Zhou Enlai can say whatever he wants, just like Putin can say whatever he wants about Russian who already immigrated to the US and their children should blah blah blah. These CCP monarches' children are very often in the US because if their power struggle fail their families are safe from each other if they are in the US, they trust the US more than they trust themselves, how ironic.
It is a dilemma for sure on whether to trust someone. What if US did not trust Albert Einstein and other German scientists and engineers who helped build the atomic bomb after they were captured by the Allied? What if Manhattan Project wanted to use all US citizen only and German build the atomic bomb first? Almost all of the current civilian encryption technologies are developed in Israel because US have a very restrictive export ban, and that forced everyone to do that in Israel and export everywhere on earth. I'm not saying it is right or wrong, just the reality on the ground today.

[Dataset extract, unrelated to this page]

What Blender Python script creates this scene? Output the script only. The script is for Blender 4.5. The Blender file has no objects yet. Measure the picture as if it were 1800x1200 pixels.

What I also try to emphasize is, today most cutting edge tech is still developed in the US (and very likely with a 40% Chinese 40% Indian 20% everywhere else including US citizen staff) instead of outsourced to China.
Einstein already emigrated and was a professor at Princeton in the 1930s. He was a naturalized US citizen before the start of WWII. He clearly had no love for the Nazi regime in Germany. That being said, I don't believe he was part of the development of the atomic bomb other than suggesting that Germany was going to work on one and the US better put in an effort. But obviously there were many like Edward Teller who escaped Europe. Even Hans Bethe, who was German but had Jewish ancestry. But the biggest issue was that they had spies for the Soviet Union working on the Manhattan Project.
https://www.osti.gov/opennet/manhattan-project-history/People/Scientists/klaus-fuchs.html
If you're worried about spies, these days it's probably not about ideology or cultural loyalty, but about money. The man who sold tons of classified F-35 materials to China was of Indian ancestry. I heard of a General Electric researcher originally from China who provided information to a Chinese company, but that was apparently about money where he was hoping to return to China and start a business.
An indictment unsealed today charges Xiaoqing Zheng, 56, of Niskayuna, New York, and Zhaoxi Zhang, 47, of Liaoning Province, China, with economic espionage and conspiring to steal General Electric’s (GE’s) trade secrets surrounding turbine technologies, knowing and intending that those stolen trade secrets would be used to benefit the People’s Republic of China. Assistant Attorney General for National Security John C. Demers, U.S. Attorney Grant C. Jaquith for the Northern District of New York, Assistant Director John Brown of the FBI’s Counterintelligence Division and Special Agent in Charge James N. Hendricks of the FBI’s Albany Field Office made the announcement.
According to the 14-count indictment, Zheng, while employed at GE Power & Water in Schenectady, New York as an engineer specializing in sealing technology, exploited his access to GE’s files by stealing multiple electronic files, including proprietary files involving design models, engineering drawings, configuration files, and material specifications having to do with various components and testing systems associated with GE gas and steam turbines. Zheng e-mailed and transferred many of the stolen GE files to his business partner, Chinese businessman Zhaoxi Zhang, who was located in China. Zheng and Zhang used the stolen GE trade secrets to advance their own business interests in two Chinese companies - Liaoning Tianyi Aviation Technology Co., Ltd. (LTAT) and Nanjing Tianyi Avi Tech Co. Ltd. (NTAT), companies which research, develop, and manufacture parts for turbines.
Zheng worked at GE from 2008 until the summer of 2018. According to court documents, he conspired with his wife's nephew and other individuals in China to steal GE's proprietary information related to the company's ground - and aviation-based turbine technologies — both of which Beijing has listed as major research and manufacturing priorities for 2030 under the county's latest five-year plan.
Obviously it's very difficult to prevent someone from leaving the United States and providing expertise that might not be as advanced somewhere else. But downloading classified information and packing it on a portable drive is a completely different matter. I used to read the South China Morning Post (of Hong Kong) and it seemed like any time there was a subject matter expert from the west (ethnic Chinese or not) taking a research position at a Chinese university, they would report on it like it was a coup. And they still have comments sections (which don't allow use of Chinese language characters) where they have a small army of people talking it up like it's the rise of China and the decline of the west. And those comments are often that ethnic Chinese are somehow "disloyal" or somehow owe something to the PRC.